Extract every line below, verbatim.

########

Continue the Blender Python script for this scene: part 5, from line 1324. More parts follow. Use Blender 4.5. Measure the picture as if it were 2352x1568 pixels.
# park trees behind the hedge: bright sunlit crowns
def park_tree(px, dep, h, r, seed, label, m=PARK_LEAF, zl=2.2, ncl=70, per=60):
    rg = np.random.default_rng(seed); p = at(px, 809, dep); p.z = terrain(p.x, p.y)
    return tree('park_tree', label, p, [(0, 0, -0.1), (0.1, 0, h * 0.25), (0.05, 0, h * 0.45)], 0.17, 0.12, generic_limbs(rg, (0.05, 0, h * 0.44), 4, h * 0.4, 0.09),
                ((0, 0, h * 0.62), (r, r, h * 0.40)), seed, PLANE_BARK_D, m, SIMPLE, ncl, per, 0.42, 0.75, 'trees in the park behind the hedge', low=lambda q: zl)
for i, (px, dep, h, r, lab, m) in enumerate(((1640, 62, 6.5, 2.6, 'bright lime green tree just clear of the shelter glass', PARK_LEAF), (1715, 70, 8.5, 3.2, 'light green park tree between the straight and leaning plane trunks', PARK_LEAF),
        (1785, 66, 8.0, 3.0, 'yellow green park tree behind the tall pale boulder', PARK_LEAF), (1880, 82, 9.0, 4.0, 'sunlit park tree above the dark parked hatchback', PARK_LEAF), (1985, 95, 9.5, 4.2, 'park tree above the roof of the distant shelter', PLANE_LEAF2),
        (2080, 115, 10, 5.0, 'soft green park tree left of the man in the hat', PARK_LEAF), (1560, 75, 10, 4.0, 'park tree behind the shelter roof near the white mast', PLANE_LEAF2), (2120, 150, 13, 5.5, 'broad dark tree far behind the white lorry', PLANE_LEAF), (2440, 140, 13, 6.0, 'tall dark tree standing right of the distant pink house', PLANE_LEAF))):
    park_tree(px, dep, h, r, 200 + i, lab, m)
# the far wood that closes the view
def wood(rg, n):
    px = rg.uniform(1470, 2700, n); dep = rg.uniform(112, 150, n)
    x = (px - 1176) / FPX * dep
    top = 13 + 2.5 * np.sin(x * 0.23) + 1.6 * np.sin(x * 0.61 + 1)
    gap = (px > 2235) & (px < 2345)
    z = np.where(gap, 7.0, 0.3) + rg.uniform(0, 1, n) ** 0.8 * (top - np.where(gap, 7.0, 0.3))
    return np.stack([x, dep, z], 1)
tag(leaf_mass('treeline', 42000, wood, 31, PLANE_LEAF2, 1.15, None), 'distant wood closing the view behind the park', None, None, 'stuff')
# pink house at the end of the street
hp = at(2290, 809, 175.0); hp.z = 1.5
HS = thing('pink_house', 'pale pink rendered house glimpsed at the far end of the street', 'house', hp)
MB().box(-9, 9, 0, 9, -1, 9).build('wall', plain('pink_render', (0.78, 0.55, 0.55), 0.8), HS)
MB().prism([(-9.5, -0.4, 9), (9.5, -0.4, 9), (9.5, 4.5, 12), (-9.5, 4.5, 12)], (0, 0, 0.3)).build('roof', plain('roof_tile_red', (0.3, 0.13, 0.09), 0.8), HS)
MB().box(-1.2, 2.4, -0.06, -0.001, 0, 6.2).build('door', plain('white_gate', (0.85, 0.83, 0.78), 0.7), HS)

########

Answer to the task:
Continue the Blender Python script for this scene: part 5, from line 1324. More parts follow. Use Blender 4.5. Measure the picture as if it were 2352x1568 pixels.
# park trees behind the hedge: bright sunlit crowns
def park_tree(px, dep, h, r, seed, label, m=PARK_LEAF, zl=2.2, ncl=70, per=60):
    rg = np.random.default_rng(seed); p = at(px, 809, dep); p.z = terrain(p.x, p.y)
    return tree('park_tree', label, p, [(0, 0, -0.1), (0.1, 0, h * 0.25), (0.05, 0, h * 0.45)], 0.17, 0.12, generic_limbs(rg, (0.05, 0, h * 0.44), 4, h * 0.4, 0.09),
                ((0, 0, h * 0.62), (r, r, h * 0.40)), seed, PLANE_BARK_D, m, SIMPLE, ncl, per, 0.42, 0.75, 'trees in the park behind the hedge', low=lambda q: zl)
for i, (px, dep, h, r, lab, m) in enumerate(((1640, 62, 6.5, 2.6, 'bright lime green tree just clear of the shelter glass', PARK_LEAF), (1715, 70, 8.5, 3.2, 'light green park tree between the straight and leaning plane trunks', PARK_LEAF),
        (1785, 66, 8.0, 3.0, 'yellow green park tree behind the tall pale boulder', PARK_LEAF), (1880, 82, 9.0, 4.0, 'sunlit park tree above the dark parked hatchback', PARK_LEAF), (1985, 95, 9.5, 4.2, 'park tree above the roof of the distant shelter', PLANE_LEAF2),
        (2080, 115, 10, 5.0, 'soft green park tree left of the man in the hat', PARK_LEAF), (1560, 75, 10, 4.0, 'park tree behind the shelter roof near the white mast', PLANE_LEAF2), (2120, 150, 13, 5.5, 'broad dark tree far behind the white lorry', PLANE_LEAF), (2440, 140, 13, 6.0, 'tall dark tree standing right of the distant pink house', PLANE_LEAF))):
    park_tree(px, dep, h, r, 200 + i, lab, m)
# the far wood that closes the view
def wood(rg, n):
    px = rg.uniform(1470, 2700, n); dep = rg.uniform(112, 150, n)
    x = (px - 1176) / FPX * dep
    top = 13 + 2.5 * np.sin(x * 0.23) + 1.6 * np.sin(x * 0.61 + 1)
    gap = (px > 2235) & (px < 2345)
    z = np.where(gap, 7.0, 0.3) + rg.uniform(0, 1, n) ** 0.8 * (top - np.where(gap, 7.0, 0.3))
    return np.stack([x, dep, z], 1)
tag(leaf_mass('treeline', 42000, wood, 31, PLANE_LEAF2, 1.15, None), 'distant wood closing the view behind the park', None, None, 'stuff')
# pink house at the end of the street
hp = at(2290, 809, 175.0); hp.z = 1.5
HS = thing('pink_house', 'pale pink rendered house glimpsed at the far end of the street', 'house', hp)
MB().box(-9, 9, 0, 9, -1, 9).build('wall', plain('pink_render', (0.78, 0.55, 0.55), 0.8), HS)
MB().prism([(-9.5, -0.4, 9), (9.5, -0.4, 9), (9.5, 4.5, 12), (-9.5, 4.5, 12)], (0, 0, 0.3)).build('roof', plain('roof_tile_red', (0.3, 0.13, 0.09), 0.8), HS)
MB().box(-1.2, 2.4, -0.06, -0.001, 0, 6.2).build('door', plain('white_gate', (0.85, 0.83, 0.78), 0.7), HS)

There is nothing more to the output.